Qu'en est-il maintenant du comportement humain?

Il en est de l'aléatoire de la psychologie  et du comportement humains comme de l'aléatoire du monde. Livré à lui-même, l'homme est une liberté ballotée d'un champs circonstanciel à l'autre (entre désirs et nécessités). L'homme est d'essence imprévisible et illisible, la palette de ses habitudes possibles est très large, mais seul un certain nombre d'habitudes lui seront permises ou imposées.

L'imprévisibilité intrinsèque de l'individu est compensée par la lisibilité statistique de la masse humaine et par le rétrécissement de son espace de liberté. La statistique, la disparition des espaces vierges, et les forces coercitives, décident du comportement individuel, de même que le monde macroscopique décide de la décohérence quantique. La masse des choses canalise ce qui  voudrait folâtrer. L'électron libre est soumis aux champs électromagnétiques.

Dans ces conditions, l'aléatoire est renvoyé aux dysfonctionnements individuels ou sociaux, aux dérégulations, aux déséquilibres.
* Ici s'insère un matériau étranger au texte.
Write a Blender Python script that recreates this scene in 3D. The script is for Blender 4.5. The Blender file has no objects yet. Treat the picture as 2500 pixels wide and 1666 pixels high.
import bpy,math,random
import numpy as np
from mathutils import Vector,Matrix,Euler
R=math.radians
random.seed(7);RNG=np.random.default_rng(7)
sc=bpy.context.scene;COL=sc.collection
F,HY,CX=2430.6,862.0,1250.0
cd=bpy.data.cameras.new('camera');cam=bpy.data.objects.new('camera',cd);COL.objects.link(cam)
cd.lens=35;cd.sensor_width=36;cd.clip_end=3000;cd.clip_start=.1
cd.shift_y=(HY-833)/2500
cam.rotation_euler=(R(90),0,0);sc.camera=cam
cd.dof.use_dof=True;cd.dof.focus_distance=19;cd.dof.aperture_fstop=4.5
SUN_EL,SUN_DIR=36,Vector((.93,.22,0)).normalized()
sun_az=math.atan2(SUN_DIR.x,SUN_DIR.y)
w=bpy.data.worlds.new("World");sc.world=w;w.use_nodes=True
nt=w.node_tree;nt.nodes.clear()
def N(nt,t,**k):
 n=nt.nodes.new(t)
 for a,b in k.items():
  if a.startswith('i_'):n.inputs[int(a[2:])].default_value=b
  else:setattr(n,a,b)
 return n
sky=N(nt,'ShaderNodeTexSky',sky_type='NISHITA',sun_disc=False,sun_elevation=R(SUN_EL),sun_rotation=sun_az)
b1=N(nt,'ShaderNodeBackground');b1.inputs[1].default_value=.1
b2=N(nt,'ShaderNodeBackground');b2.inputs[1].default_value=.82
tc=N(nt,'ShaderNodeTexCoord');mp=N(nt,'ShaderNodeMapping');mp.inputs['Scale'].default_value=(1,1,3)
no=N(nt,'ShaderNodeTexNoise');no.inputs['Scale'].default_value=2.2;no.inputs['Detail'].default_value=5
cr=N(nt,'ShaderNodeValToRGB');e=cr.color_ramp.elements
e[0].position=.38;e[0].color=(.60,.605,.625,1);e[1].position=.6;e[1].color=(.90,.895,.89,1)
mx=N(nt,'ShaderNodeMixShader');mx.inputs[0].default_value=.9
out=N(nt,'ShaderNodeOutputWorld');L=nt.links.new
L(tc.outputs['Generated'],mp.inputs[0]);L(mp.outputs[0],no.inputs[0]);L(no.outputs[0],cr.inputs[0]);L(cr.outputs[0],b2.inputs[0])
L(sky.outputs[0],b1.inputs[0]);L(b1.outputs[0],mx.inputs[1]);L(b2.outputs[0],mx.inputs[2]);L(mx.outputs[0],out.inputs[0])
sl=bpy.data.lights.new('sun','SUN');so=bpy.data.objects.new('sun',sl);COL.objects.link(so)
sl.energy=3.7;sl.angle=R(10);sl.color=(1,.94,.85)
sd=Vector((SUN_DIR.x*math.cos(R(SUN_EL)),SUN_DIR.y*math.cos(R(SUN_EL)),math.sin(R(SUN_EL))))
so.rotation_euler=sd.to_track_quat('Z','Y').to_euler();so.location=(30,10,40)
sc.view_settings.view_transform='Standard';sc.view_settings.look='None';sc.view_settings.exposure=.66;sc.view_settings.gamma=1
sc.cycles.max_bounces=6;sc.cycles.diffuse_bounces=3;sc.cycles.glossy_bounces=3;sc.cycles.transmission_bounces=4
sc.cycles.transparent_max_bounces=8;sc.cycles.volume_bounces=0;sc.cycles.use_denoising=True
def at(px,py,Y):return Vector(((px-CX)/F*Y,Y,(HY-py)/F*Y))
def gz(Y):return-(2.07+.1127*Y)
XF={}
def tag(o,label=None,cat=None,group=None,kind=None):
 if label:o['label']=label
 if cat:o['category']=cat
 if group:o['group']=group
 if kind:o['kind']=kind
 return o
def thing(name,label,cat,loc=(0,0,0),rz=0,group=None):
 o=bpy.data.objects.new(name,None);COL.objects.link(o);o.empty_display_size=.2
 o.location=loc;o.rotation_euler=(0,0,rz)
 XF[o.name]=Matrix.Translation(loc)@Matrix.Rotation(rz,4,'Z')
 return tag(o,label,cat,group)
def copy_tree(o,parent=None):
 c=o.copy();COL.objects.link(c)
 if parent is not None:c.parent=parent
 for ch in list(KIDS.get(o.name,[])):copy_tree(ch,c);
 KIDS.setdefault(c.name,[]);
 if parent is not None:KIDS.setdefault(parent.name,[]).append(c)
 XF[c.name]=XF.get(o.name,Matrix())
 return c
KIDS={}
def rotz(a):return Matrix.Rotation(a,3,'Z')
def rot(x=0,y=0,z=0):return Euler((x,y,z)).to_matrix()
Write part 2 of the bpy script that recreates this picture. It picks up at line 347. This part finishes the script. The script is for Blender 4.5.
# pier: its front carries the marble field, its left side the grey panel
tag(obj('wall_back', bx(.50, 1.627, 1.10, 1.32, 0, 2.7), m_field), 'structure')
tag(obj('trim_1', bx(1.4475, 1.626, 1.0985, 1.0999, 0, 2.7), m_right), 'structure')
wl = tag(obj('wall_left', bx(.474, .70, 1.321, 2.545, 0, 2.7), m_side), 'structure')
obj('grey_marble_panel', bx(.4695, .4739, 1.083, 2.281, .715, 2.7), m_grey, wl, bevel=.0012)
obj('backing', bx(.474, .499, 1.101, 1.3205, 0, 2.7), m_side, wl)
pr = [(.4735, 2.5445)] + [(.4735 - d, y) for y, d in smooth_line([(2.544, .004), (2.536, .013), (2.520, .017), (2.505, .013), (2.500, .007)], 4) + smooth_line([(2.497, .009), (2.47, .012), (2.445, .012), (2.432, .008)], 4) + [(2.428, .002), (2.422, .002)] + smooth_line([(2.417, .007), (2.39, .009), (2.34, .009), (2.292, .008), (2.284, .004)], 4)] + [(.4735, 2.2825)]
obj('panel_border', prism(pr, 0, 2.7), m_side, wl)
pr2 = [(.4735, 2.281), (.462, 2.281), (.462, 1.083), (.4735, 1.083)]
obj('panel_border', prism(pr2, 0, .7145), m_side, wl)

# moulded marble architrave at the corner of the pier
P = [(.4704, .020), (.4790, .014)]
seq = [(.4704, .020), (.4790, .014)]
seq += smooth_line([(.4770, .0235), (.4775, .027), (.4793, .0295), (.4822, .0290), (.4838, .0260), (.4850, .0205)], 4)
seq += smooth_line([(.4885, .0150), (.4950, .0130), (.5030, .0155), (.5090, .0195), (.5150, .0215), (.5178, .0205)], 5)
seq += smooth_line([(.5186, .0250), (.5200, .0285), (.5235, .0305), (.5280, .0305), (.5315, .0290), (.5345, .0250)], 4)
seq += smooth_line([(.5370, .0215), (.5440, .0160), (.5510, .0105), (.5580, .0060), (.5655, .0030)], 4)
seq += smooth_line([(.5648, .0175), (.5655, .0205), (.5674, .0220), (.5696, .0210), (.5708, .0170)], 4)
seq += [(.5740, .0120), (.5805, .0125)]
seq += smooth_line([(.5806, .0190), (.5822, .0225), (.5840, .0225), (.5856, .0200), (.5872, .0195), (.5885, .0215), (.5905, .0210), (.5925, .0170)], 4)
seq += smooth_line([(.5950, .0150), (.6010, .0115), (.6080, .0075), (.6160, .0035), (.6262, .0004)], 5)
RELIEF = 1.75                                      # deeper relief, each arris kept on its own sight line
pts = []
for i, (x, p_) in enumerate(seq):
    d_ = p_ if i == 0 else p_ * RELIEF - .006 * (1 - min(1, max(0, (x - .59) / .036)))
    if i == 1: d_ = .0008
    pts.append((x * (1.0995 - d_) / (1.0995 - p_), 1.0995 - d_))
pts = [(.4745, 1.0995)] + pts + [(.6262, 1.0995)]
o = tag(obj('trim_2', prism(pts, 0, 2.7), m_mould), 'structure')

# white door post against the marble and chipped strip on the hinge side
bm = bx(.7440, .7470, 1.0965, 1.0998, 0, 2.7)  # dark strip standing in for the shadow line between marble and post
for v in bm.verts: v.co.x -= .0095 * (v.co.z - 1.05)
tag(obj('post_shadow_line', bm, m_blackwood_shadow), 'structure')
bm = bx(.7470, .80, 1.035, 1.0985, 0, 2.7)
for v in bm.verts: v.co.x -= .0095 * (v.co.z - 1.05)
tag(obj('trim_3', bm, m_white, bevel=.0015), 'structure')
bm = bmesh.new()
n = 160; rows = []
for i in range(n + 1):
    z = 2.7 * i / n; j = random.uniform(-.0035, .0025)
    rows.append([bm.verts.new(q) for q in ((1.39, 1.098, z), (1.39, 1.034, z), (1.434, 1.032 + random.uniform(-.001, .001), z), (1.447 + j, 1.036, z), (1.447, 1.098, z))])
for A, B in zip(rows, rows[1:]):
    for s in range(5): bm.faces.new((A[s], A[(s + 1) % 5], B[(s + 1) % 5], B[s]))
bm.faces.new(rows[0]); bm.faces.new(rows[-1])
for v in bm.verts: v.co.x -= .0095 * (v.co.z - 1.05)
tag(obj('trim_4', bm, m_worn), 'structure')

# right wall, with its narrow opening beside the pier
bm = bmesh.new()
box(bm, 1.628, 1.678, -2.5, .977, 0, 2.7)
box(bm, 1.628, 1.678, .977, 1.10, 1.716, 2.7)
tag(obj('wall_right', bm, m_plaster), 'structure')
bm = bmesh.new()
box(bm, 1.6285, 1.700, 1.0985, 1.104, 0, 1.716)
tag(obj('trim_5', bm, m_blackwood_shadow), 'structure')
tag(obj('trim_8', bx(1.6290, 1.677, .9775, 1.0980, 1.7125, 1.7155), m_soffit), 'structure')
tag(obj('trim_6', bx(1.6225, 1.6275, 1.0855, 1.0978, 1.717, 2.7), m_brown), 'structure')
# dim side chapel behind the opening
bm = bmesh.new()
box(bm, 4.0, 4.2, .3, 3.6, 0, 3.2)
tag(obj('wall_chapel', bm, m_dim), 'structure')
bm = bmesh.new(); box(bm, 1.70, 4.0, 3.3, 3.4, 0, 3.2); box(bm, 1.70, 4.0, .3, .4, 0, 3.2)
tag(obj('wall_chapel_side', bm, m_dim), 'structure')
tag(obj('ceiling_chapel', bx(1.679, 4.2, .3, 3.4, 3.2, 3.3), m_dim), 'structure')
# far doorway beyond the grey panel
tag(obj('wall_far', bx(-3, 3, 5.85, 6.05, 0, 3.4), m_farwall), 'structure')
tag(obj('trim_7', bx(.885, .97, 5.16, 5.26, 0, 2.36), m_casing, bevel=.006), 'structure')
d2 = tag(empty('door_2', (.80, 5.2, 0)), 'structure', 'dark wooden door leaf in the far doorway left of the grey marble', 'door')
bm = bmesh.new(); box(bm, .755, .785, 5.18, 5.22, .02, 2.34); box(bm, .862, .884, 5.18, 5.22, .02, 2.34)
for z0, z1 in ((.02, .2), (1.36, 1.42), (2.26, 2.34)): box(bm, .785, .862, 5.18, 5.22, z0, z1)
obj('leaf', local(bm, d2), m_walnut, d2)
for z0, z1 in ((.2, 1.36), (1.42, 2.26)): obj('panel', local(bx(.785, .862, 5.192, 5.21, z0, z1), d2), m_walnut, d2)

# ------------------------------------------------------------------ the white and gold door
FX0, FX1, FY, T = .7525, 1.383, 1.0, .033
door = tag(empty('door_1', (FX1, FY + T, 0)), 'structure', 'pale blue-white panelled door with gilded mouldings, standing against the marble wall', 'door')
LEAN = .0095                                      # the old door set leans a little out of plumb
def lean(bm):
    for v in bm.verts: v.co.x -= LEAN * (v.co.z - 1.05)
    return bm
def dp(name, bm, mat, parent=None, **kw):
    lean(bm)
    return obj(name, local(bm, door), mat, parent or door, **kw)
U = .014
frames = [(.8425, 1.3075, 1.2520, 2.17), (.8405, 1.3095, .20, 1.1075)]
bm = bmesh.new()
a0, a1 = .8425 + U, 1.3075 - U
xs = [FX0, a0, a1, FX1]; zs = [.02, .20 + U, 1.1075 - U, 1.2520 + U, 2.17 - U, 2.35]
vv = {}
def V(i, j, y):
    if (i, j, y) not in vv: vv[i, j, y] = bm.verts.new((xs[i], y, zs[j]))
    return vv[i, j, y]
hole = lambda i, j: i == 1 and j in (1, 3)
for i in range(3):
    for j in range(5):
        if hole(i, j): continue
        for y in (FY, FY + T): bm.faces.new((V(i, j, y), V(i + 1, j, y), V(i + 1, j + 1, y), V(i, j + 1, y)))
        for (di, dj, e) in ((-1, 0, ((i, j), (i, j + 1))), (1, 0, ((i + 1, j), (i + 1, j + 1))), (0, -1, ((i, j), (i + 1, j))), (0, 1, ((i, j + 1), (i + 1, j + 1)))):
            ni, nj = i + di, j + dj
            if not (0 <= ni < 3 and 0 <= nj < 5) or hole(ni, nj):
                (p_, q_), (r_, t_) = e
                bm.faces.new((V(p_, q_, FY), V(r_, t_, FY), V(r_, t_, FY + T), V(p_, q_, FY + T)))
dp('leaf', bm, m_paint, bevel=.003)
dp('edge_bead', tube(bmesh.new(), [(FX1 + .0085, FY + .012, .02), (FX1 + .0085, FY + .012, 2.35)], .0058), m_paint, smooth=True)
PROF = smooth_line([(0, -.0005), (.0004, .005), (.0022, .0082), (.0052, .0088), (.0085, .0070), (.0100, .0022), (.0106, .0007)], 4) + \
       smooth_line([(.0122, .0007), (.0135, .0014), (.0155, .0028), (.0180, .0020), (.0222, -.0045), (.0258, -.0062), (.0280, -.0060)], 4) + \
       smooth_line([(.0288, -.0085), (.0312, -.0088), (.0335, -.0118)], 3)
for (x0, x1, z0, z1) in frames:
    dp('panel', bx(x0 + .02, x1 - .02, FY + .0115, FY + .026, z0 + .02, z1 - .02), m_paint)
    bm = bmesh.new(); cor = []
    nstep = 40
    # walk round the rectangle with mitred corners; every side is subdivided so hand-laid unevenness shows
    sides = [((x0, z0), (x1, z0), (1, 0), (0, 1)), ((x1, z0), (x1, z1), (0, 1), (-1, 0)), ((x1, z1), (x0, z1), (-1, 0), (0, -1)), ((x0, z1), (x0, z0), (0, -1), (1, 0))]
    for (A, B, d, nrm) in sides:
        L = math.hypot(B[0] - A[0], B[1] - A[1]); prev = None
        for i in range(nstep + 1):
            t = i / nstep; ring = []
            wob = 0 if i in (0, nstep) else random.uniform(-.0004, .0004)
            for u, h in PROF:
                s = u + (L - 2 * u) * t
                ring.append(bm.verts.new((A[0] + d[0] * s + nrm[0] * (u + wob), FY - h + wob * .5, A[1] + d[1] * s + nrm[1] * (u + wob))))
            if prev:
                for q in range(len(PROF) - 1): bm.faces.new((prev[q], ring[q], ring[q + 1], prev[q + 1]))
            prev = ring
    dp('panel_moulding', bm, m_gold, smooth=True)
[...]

La modernité technocratique a tout intérêt à donner à l'aléatoire la place de l'anomalie et de l'impondérable. L'aléatoire doit être maîtrisé et rejeté, l'imprévisible doit être tu et condamné. L'aléatoire fait scandale comme inégalité de destin. Pour la technocratie, il s'agit de prendre en charge l'aléatoire comme déviance par rapport à la norme afin de le ramener à la lisibilité du connu. La modernité cherchera toujours à rendre lisible la part aléatoire de toute aventure. Il faut dire l'aventure comme maîtrise du hasard.

Notre civilisation voudrait éradiquer l'aléatoire comme mise en danger de l'habitude, comme pathologie de la norme. Les foyers du chaos menacent la stabilité du monde.

Mais à fuir le chaos, l'homme est menacé de standardisation. Désormais tout l'homme est remplaçable. Les pièces détachées de la norme sont en vente libre. La durée de vie des choses est devenue le critère des non-choix humains, le rythme de ses pauvres nécessités. 

Il s'agit donc de résister à ce monde qu'on nous vend comme écrit à l'avance et de renouer avec la beauté du hasard. Il n'y a de vraie rencontre que de ce qui demeure libre dans sa lisibilité et dans son imprévisibilité. Parce que je ne connais pas la langue du hasard, il est inutile de vouloir lui imposer la mienne.

L'imprévisible nouveauté, l'aléatoire, est ce qui empêche la pétrification du monde. La seule chose qui était écrite de toute éternité, c'est que le hasard demeurerait à écrire. Ne cherchons pas à effacer l'aléatoire du monde en nous aveuglant de nos misérables habitudes.  

L'homme ne peut promettre que s'il n'avait pas prévu à l'avance de le faire. Seul l'aléatoire me permet d'espérer et de promettre.